Unusual Options Activity Review for Monday, December 17, 2012

Monday’s Bullish Trading
Bank of America (BAC) rallied 4 percent to $11 Monday, new 52-week highs, and helped lead the Dow Jones Industrial Average to a triple digit gain to start the week. The stock finished near its best levels of the day and options on the bank saw brisk trading. 479,000 calls and 213,000 puts traded in BAC Monday. December 11 calls were the day’s most actively traded equity contract after more than 100,000 changed hands. Dec 11 calls on BAC are now at-the-money and expiring at the end of the week. January 10 and 11 calls were the next most actives in the name. In addition, the stock saw an additional boost in the after hours, up to $11.11 per share, on a CNBC report that a prominent analyst has upgraded some of the financials, including BAC.

Bullish trading was also seen in Taiwan Semiconductor (TSM), Orexigen (OREX), and Delta Airlines (DAL).

 

Monday’s Bearish Trading
Conagra (CAG) saw increased options activity ahead of earnings. The company is due to report results Thursday morning. Shares were up 17 cents to $30.32 and options volume on the food company was 3X the daily average ahead of the news Monday. 6,534 puts and 1,593 calls traded in CAG. Much of the focus was on March 25 puts, where 5,032 contracts traded against 160 in open interest. The largest trade was an 866-lot for 15 cents per contract when the market was 10 to 15 cents per contract. It’s not clear what motivated the activity, as the contract is now 17.5 percent out-of-the-money and CAG has performed well lately, gaining 22.8 percent since July. Some shareholders might have been driving the flow and taking positions in downside March puts to help hedge the recent gains in the underlying.
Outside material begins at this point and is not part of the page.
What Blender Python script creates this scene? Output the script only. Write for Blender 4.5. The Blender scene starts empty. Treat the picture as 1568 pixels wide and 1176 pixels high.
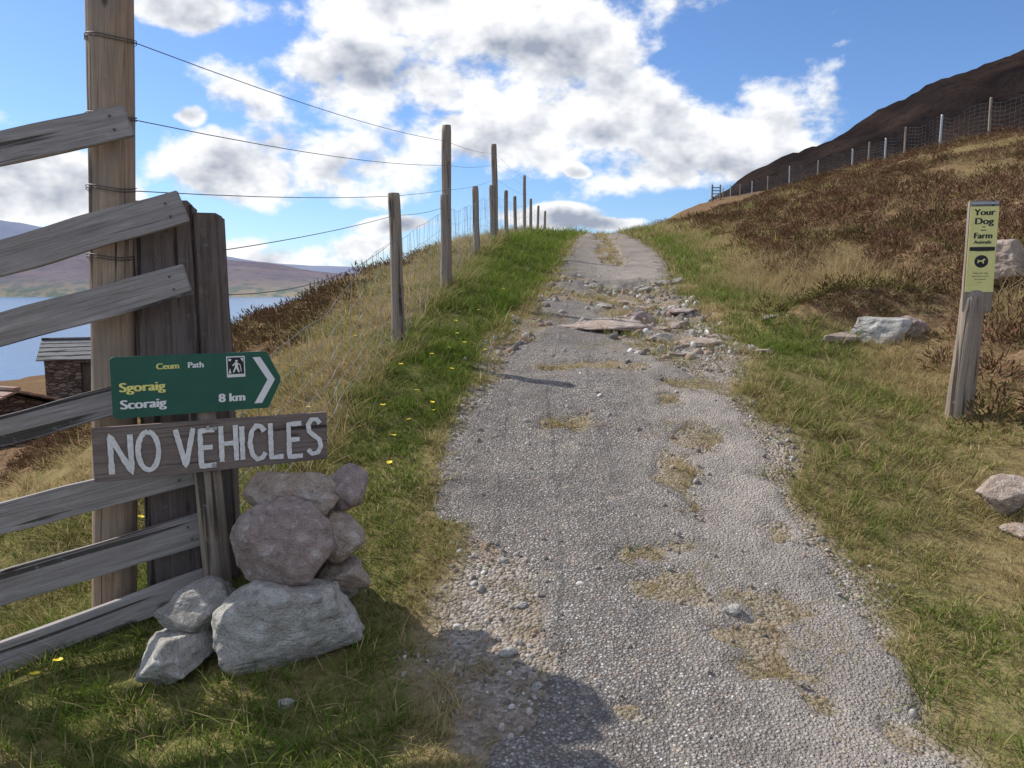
import bpy, bmesh, math, random
import numpy as np
from mathutils import Vector, Matrix, Euler, noise as mnoise
random.seed(7); rng=np.random.default_rng(7)
scene=bpy.context.scene
V=Vector

# ------------------------------------------------------------ noise
_perm=np.random.default_rng(3).permutation(256)
_val=np.random.default_rng(4).random(256)
def vnoise(x,y,seed=0):
    x=np.asarray(x,float)+seed*17.31; y=np.asarray(y,float)+seed*9.17
    xi=np.floor(x).astype(int); yi=np.floor(y).astype(int)
    fx=x-xi; fy=y-yi
    fx=fx*fx*(3-2*fx); fy=fy*fy*(3-2*fy)
    def h(a,b): return _val[_perm[(_perm[a&255]+b)&255]]
    return (h(xi,yi)*(1-fx)+h(xi+1,yi)*fx)*(1-fy)+(h(xi,yi+1)*(1-fx)+h(xi+1,yi+1)*fx)*fy
def fbm(x,y,oct=4,seed=0):
    x=np.asarray(x,float); y=np.asarray(y,float)
    s=0;a=.5;t=0
    for i in range(oct):
        s=s+a*vnoise(x*2**i,y*2**i,seed+i*3); t+=a; a*=.5
    return s/t
def sstep(a,b,x):
    t=np.clip((x-a)/(b-a),0,1); return t*t*(3-2*t)

# ------------------------------------------------------------ terrain sections
# y : list of (x,z) columns: left shelf, left slope, brow, fence line, path L, centre, R, bank foot, bank, hill fence
S={
-8: [(-18,-5),(-6,-2.6),(-3.5,-1.6),(-2.0,-1.0),(-.3,-.75),(.7,-.75),(1.6,-.75),(2.6,-.65),(5,-.1),(20,3)],
0:  [(-18,-5),(-6,-2.2),(-3.5,-1.1),(-1.8,-.4),(-.2,-.15),(.7,-.12),(1.6,-.12),(2.4,-.1),(5,.5),(20,4)],
2.4:[(-18,-4.6),(-6,-1.9),(-3.5,-.8),(-1.6,-.12),(-.21,.0),(.7,.01),(1.6,.0),(2.4,.05),(5,.8),(20,4.6)],
3.6:[(-18,-4.4),(-6,-1.7),(-3.5,-.75),(-1.45,.1),(-.37,.17),(.7,.19),(1.75,.17),(2.7,.13),(5,.9),(20,4.9)],
5:  [(-18,-4.2),(-6,-1.2),(-3.5,-.15),(-1.25,.5),(-.45,.5),(.7,.52),(1.87,.5),(3.0,.40),(5.5,1.1),(20,5.1)],
6.5:[(-18,-4.0),(-6,-.95),(-3.5,.1),(-1.1,.95),(-.22,.85),(.9,.87),(2.05,.84),(3.4,.68),(6,1.4),(20,5.3)],
8:  [(-18,-3.9),(-6,-.8),(-3.5,.35),(-1.05,1.25),(-.17,1.1),(1.1,1.1),(2.4,1.08),(3.6,1.0),(6,1.75),(20,5.4)],
10: [(-18,-3.8),(-7,-.95),(-4.2,.6),(-.83,1.6),(.3,1.42),(1.45,1.38),(2.6,1.38),(3.8,1.4),(6.5,2.15),(20,5.6)],
12.5:[(-18,-3.8),(-8,-1.3),(-4.9,.82),(-.74,1.95),(.6,1.7),(1.65,1.65),(2.75,1.65),(3.6,1.75),(6.5,2.5),(20,5.7)],
17.6:[(-18,-3.7),(-9,-1.2),(-3.5,1.6),(-.36,2.72),(1.18,2.35),(2.3,2.28),(3.5,2.28),(4.5,2.5),(8,3.4),(20,6.0)],
25: [(-18,-3.3),(-9,-.9),(-2.2,2.4),(.0,3.35),(1.95,3.15),(3.1,3.1),(4.3,3.12),(5.5,3.35),(10,4.6),(20,6.6)],
35: [(-18,-2.9),(-9,-.6),(-2,2.7),(1.2,4.1),(3.2,4.15),(4.1,4.12),(5.0,4.15),(6.5,4.4),(13,5.8),(23,8.4)],
46: [(-18,-3),(-9,-.6),(-1,2.6),(2.5,4.2),(4.2,4.55),(5.1,4.6),(6.0,4.65),(8,5.0),(14,6.5),(24,9.2)],
60: [(-22,-4.5),(-9,-1),(-1,2.2),(3,3.6),(5,4.2),(6,4.4),(7,4.6),(9,5.2),(14,7.0),(27,10.6)],
90: [(-30,-6.5),(-12,-3.5),(-4,-1),(3,1.5),(6,2.6),(8,3.6),(10,4.6),(13,6.6),(19,9.0),(29.6,12.8)],
130:[(-40,-9.5),(-22,-7.5),(-10,-6),(0,-4),(6,0),(8,2),(10,4),(14,6.6),(22,11.2),(35,16.3)],
200:[(-60,-14),(-40,-13),(-20,-12.5),(0,-8),(10,-1),(14,1),(18,4),(24,8),(34,13),(50,20)],
420:[(-60,-17),(-40,-17),(-20,-16),(0,-15),(10,-14),(14,-13),(18,-12),(24,-10),(34,-5),(60,5)],
900:[(-60,-22),(-40,-22),(-20,-22),(0,-22),(10,-22),(14,-22),(18,-22),(24,-22),(34,-22),(60,-20)],
}
SY=np.array(sorted(S)); 
TX=[];TZ=[]
for y in sorted(S):
    r=S[y]
    shore=(-105 if y<250 else -110)
    zs=-13.6 if y<190 else -18
    cols=[(-900,-40),(shore,zs)]+r+[(r[-1][0]+40,r[-1][1]+3.0),(r[-1][0]+900,r[-1][1]+8)]
    TX.append([c[0] for c in cols]); TZ.append([c[1] for c in cols])
TX=np.array(TX,float).T; TZ=np.array(TZ,float).T
def slopes(x,y):
    h=np.diff(x,axis=-1); d=np.diff(y,axis=-1)/h
    m=np.zeros_like(y)
    a=d[...,:-1]; b=d[...,1:]
    ok=(a*b)>0
    den=np.where(ok,a+b,1)
    m[...,1:-1]=np.where(ok,2*a*b/den,0)
    m[...,0]=d[...,0]; m[...,-1]=d[...,-1]
    return m
def herm(x0,x1,y0,y1,m0,m1,x):
    h=x1-x0; t=np.clip((x-x0)/h,0,1)
    t2=t*t;t3=t2*t
    return (2*t3-3*t2+1)*y0+(t3-2*t2+t)*h*m0+(-2*t3+3*t2)*y1+(t3-t2)*h*m1
SYb=np.broadcast_to(SY.astype(float),TX.shape)
MX=slopes(SYb,TX); MZ=slopes(SYb,TZ)
def cols_at(y):
    y=np.clip(np.asarray(y,float).ravel(),SY[0],SY[-1]-1e-6)
    i=np.clip(np.searchsorted(SY,y,side='right')-1,0,len(SY)-2)
    f=lambda A,M: herm(SY[i],SY[i+1],A[:,i],A[:,i+1],M[:,i],M[:,i+1],y).T
    return f(TX,MX),f(TZ,MZ)
MOUND=(4.0,8.85)
def mound(x,y): return np.exp(-(((x-MOUND[0])/.8)**2+((y-MOUND[1])/.48)**2))
def chan(x,y):
    """eroded channel where the tarmac has washed out"""
    cx=2.05+.25*np.sin(y*.9)
    m=np.clip(1-((x-cx)/.75)**2,0,1)
    return m*sstep(7.2,10,y)*(1-sstep(13.35,13.6,y))
def Hraw(x,y):
    sh=np.shape(x); x=np.asarray(x,float).ravel(); y=np.asarray(y,float).ravel()
    X,Z=cols_at(y); M=slopes(X,Z)
    k=np.clip((x[:,None]>X).sum(1)-1,0,X.shape[1]-2); r=np.arange(len(x))
    z=herm(X[r,k],X[r,k+1],Z[r,k],Z[r,k+1],M[r,k],M[r,k+1],x)
    L,R=X[:,6],X[:,8]
    off=np.maximum(np.maximum(L-x,x-R),0)
    rough=sstep(.3,3,off)
    z=z+(fbm(x*.55,y*.55,3,1)-.5)*.6*rough*sstep(1,6,off)+(fbm(x*1.6,y*1.6,3,2)-.5)*.26*rough
    big=sstep(10,80,np.hypot(x,y)); z=z+(fbm(x*.06,y*.06,4,5)-.5)*1.6*big*sstep(3,12,off)
    z=z+(fbm(x*4,y*4,3,7)-.5)*.035*np.where(off>0,1,.6)
    z=z+(fbm(x*1.3,y*1.3,2,12)-.5)*.06
    ch=chan(x,y)
    z=z-.17*ch+ch*(fbm(x*5,y*5,3,9)-.5)*.14
    z=z+.46*mound(x,y)
    return z.reshape(sh)
H=Hraw
def h1(x,y): return float(Hraw(np.array([x]),np.array([y]))[0])

tLy=[0,1.5,2.3,2.6,3.0,3.4,3.7,3.9,4.2,5,5.6,6.3,7.0,7.6,8.4,8.6]
tLx=[-.35,-.3,-.15,.15,.28,.22,.12,-.05,-.38,-.42,-.35,-.12,-.05,.05,.45,.6]
tRy=[0,2.6,3.6,5,6.3,6.8,7.4,8.4,8.6]
tRx=[1.5,1.48,1.60,1.70,1.65,1.45,1.2,1.0,.9]
patches=[(.7,6.8,.42,.16),(.5,5.5,.28,.10),(1.05,4.6,.14,.26),(.72,3.5,.12,.08),(.9,3.1,.15,.08),(1.0,2.82,.13,.09),(.72,3.85,.08,.06),(1.25,5.9,.14,.2),(1.35,5.2,.12,.16),(1.55,6.3,.2,.16),(1.2,3.3,.06,.04),(.45,2.7,.05,.04),(1.5,4.0,.06,.10)]
islands=[(.75,9.5,.42,.9),(1.05,12.2,.38,.8)]
def edges(y):
    X,Z=cols_at(y); return X[:,6],X[:,8],X[:,5],X[:,9]
def warp(x,y,a):
    return x+(fbm(x*5,y*5,3,101)-.5)*a*2,y+(fbm(x*5,y*5,3,111)-.5)*a*2
def strip(x,y):
    return np.clip((fbm(x*1.8,y*1.1,4,121)*.75+.25*np.exp(-((x-(1.05+.03*y))/.45)**2)-.61)*9,0,1)*(y<8)
def fargrass(x,y,L,R):
    return np.exp(-((x-(L+R)/2+.1)/.33)**2)*sstep(14.5,16.5,y)*(1-sstep(38,42,y))*(fbm(x*1.5,y*.5,3,141)>.43)
def tar(x,y):
    sh=np.shape(x); x=np.asarray(x,float).ravel(); y=np.asarray(y,float).ravel()
    L,R,F,B=edges(y)
    lo=np.minimum(x-np.interp(y,tLy,tLx),np.interp(y,tRy,tRx)-x)
    lo=np.minimum(lo,(8.5-y))
    taper=sstep(24,42,y)*.25
    up=np.minimum(np.minimum(x-L-.12-taper,R-.1-taper-x),y-13.55-.25*np.sin(x*2.3)-.15*np.sin(x*6))
    t=np.maximum(lo,up)
    for cx,cy,rx,ry in islands:
        t=np.maximum(t,(1-np.sqrt(((x-cx)/rx)**2+((y-cy)/ry)**2))*.3)
    wx,wy=warp(x,y,.13)
    for cx,cy,rx,ry in patches:
        q=np.sqrt(((wx-cx)/rx)**2+((wy-cy)/ry)**2)
        t=np.minimum(t,(q-1)*min(rx,ry)+.0)
    t=t-strip(x,y)*.12
    t=np.minimum(t,.35-.75*fargrass(x,y,L,R))
    t=t+(fbm(x*3,y*3,4,21)-.5)*np.where(y>13,.6,.34)+(fbm(x*14,y*14,2,25)-.5)*.07
    return t.reshape(sh)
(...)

Bearish trading was also seen in Banco Bradesco (BBD), Globe Specialty Metals (GSM), and Procter & Gamble (PG).

 

Index Recap
The S&P 500 Index (.SPX) jumped 16.78 points to 1,430.36 Monday and erased the entire loss suffered Thursday and Friday. Meanwhile, CBOE Volatility Index (.VIX) lost .66 to 16.34. Overall volumes in the index pits were light again, about 611,000 calls and 486,000 puts traded on SPX, VIX and other cash indexes, which is only about 80 percent the daily average volume, according to Trade Alert data. However, we’re likely to see increasing activity later in the week before trading slows again into the holidays. Friday is “Quadruple Witch” expiration, when futures, futures options, and single stock futures will also be expiring along with options.

 

Analyzing the ETF Market
SPDR Oil and Production Fund (XOP) gained 72 cents to $54.55 and options volume on the ETF was 5X the normal, driven by a hefty three-way spread. The investor apparently sold 25,000 December 50 puts on XOP for a nickel, bought 25,000 Mach 50 puts for $1.60 and sold 25,000 March 45 puts at 60 cents. The activity in the Dec 50 puts, which traded 35000X total, might be closing. Open interest is 84,966 and the contract expires at the end of the week. The March puts appear to be part of an opening Mar 45 ? 50 put spread for $1. If so, the investor possibly had a bearish view on the energy names and, while closing out a position in Dec 50 puts at only a nickel per contract, they’re now opening a new bearish play in the March spread.